It's not remotely true.
"Are you interested in Star Trek?"
"Not really, I just directed Wrath of Khan."
Meyer has written zero episodes of STD.
No, he was a consulting producer, which is a senior writing position.
In contrast, the first episode of Season 4 of STD was written by one Michelle Paradise, who has written seven episodes of STD. Her writing credits, of which there are 8 including STD, includes no science fiction. Meyer, when he got the job for STII, dove head-first into the available canon and lore and produced arguably the best of the Trek movies by actually giving a ᛋᚻᛁᛏ.
And the second episode of Season 4 was written by the writer of one of the best episodes of Battlestar Galactica. A quick perusal of other Discovery writers includes Joe Menowsky, who wrote "Darmok" and is an executive producer on BOTH Discovery and the Orville, superfan Akiva Goldsman, and a woman named after a TOS character.
Not to mention Jonathan Frakes is quite an odd choice in directors if you're trying to keep people connected from Star Trek (or Orville!) away from the show.
Most likely you're overestimating the individual writer's control in a show like this. They don't come up with the characters, plot, or story even if they have credits, just the details.
The ultimate problem with Star Trek is that there are 800+ episodes and however many movies. This is great if you're doing an animated comedy that relies on references but makes "serious" writing much more difficult since you're always treading the thin line between rehash and something too different.
Not even remotely true. Star Trek is an entire universe. Even halfway decent writers could produce a nearly infinite number of stories there.
Nobody cares about most of the Star Trek universe. It's just where the characters live, and these characters must act in a certain way for it to remain Star Trek. Both Discovery and Orville fail in this.
The writers of "Gunsmoke" seemed to do ok, having 635 episodes over twenty years.
The first few years written mostly by Meston were ok, by the end they were filing the serial numbers off his old radio shows. Dredd of course has varied wildly in quality, and at times has been almost literally unreadable.

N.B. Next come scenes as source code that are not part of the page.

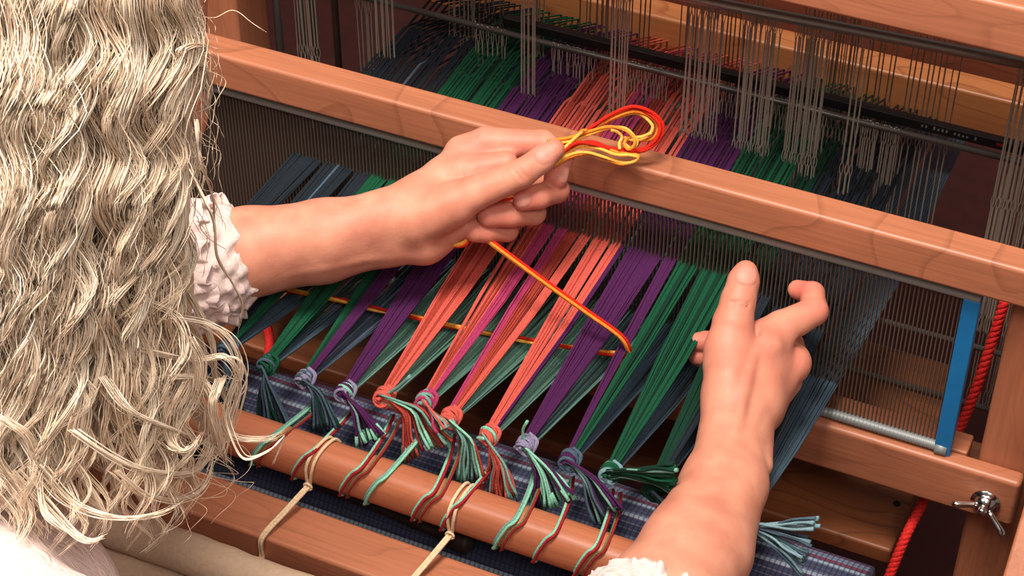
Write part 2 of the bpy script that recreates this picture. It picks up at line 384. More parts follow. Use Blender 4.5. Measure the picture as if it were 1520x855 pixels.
def doubled(P, off, m_, r, mats, sides=6):
    P = np.asarray(P); T = np.gradient(P, axis=0); T /= np.linalg.norm(T, axis=1, keepdims=True)
    for k, mat in enumerate(mats):
        a = (k-(len(mats)-1)/2)*off; s_ = np.cross(T, [0, -.4, .9]); s_ /= np.maximum(np.linalg.norm(s_, axis=1, keepdims=True), 1e-9)
        m_.tube(P+s_*a, r, mat, sides)
def rod_pt(ang, x, extra=.0016):
    c, s_ = math.cos(ang), math.sin(ang)
    return np.array([x, ROD_Y+np.sign(c)*abs(c)**.75*(.0150+extra), ROD_Z+np.sign(s_)*abs(s_)**.75*(.0165+extra)])
CORDS = [((485, 661), (457, 711), (398, 786), (393, 815), (402, 850)), ((689, 737), (668, 776), (606, 868), (600, 895), (604, 930))]
CLAB = ['cream tie cord looped over the apron rod, dropping beside the hair', 'cream tie cord looped over the apron rod at mid beam']
for ci, (a, b_, c, d, e) in enumerate(CORDS):
    xa = on(*a, 1, ROD_Y)[0]; xb = on(*b_, 1, ROD_Y-.016)[0]
    cx = on(*c, 2, .1015); cx[1] = -.3285
    P1 = [rod_pt(math.radians(g), xa+(xb-xa)*(i/5)) for i, g in enumerate((20, 60, 95, 135, 170, 205))]
    knot = rod_pt(math.radians(212), xb, .0028)
    low = np.array([cx[0]-.002, -.3290, .080]); end = np.array([cx[0]+.004, -.350, .100])
    if ci == 1: end = np.array([cx[0]+.003, -.332, .066])
    m = MB()
    for s_ in (-1, 1):
        off = np.array([.0024*s_, 0, 0])
        m.tube(smooth_path([p+off*(1.0 if i < 5 else .5) for i, p in enumerate(P1)]+[knot+off*.3], 26), .00135, 'cream_cord', 6)
    run = smooth_path([knot, knot*.5+cx*.5+np.array([0, 0, .0006]), cx, low, end], 40)
    doubled(run, .0022, m, .00135, ['cream_cord', 'cream_cord'])
    m.tube(smooth_path([knot+np.array([.003*math.cos(t), -.001, .003*math.sin(t)]) for t in np.linspace(0, 6, 7)], 24), .0011, 'cream_cord', 6)
    if ci == 0:
        for q in range(9):
            e2 = end+np.array([random.uniform(-.006, .016), random.uniform(-.02, .004), random.uniform(-.012, .008)])
            m.tube(smooth_path([end, (end+e2)/2+np.array([0, 0, .004]), e2], 10), .0009, 'cream_cord', 5)
    o = m.build('tie_cord'); tag(o, CLAB[ci], 'cord', 'cream tie cords on the apron rod')

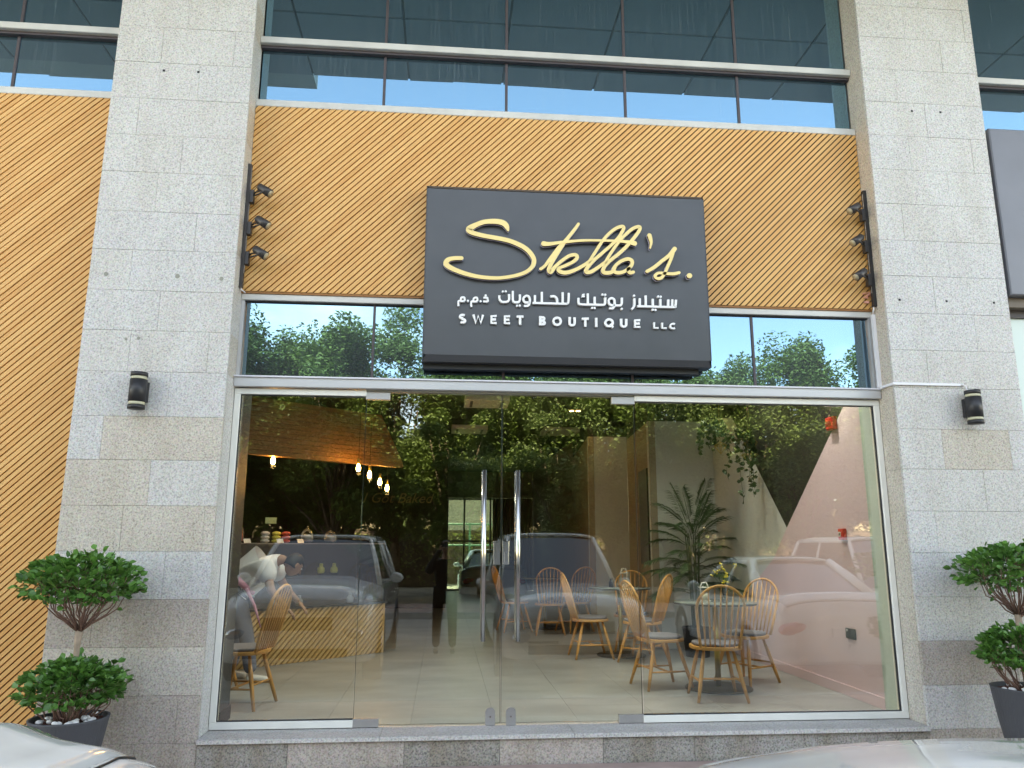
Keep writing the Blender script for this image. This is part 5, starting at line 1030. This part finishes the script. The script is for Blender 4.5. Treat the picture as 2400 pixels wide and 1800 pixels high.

"Boo hoo I have to color within the lines" is a complaint of *hack* writers, not good ones. Rules and constraints and limits are limits only on the talent of the writers.
The "lines" are dollars. Older Star Trek is Star Trek because of rules set by its budget. An episodic series with an ensemble cast and 22-26 episodes per season. Since you have a large number of episodes on a limited season budget, you get quite a few small-scale filler episodes that are really where Star Trek and its characters shine. If the story's bad you just move on, and a LOT of Star Trek is bad and always has been.
Discovery is completely different, it's run as a modern serialized prestige show. There are few episodes per season, each with a high budget. You need tight focus on the main plot, which is always epic and high-stakes. If the story's bad you're stuck with it unless you make awkward changes and drop plots mid-show.
The Klingons are fundamentally different; they simply are not the Klingons that had been *very* well defined.
Klingons gradually became a parody of themselves during and after TNG anyway.
When STD introduced the USS Enterprise, they not only changed the design, they made the thing thirty percent bigger, because of course they did.
They changed the design of the Enterprise??? I feel nauseous.
established canon that "there has never been a mutiny in Starfleet"
Spock actually said there was "absolutely no record of such an occurrence." No doubt he chose his words very carefully since he participated in two mutinies in the first season.
Discovery is probably bad but it's bad because the guy behind Hercules and Xena made a couple of billion dollars writing Transformers movies, ended up writing the Star Trek reboot, and naturally the worst US network brought him on to turn Star Trek into a "serious" prestige show so they'd have a flagship for their streaming service, not because someone's trying to destroy Star Trek. Most likely there are a lot of people who genuinely love Star Trek working on the show. They're beholden to people who are risk-averse and experienced at watered-down crap with broad appeal. Les Moonves, who really pushed Discovery before he got fired, could care less about Star Trek, being woke, or anything else besides massive amounts of money and he knew how to make it.
When I was a kid I had a book called The Nit-Picker's Guide to Star Trek or something but I always forget how seriously people take this stuff.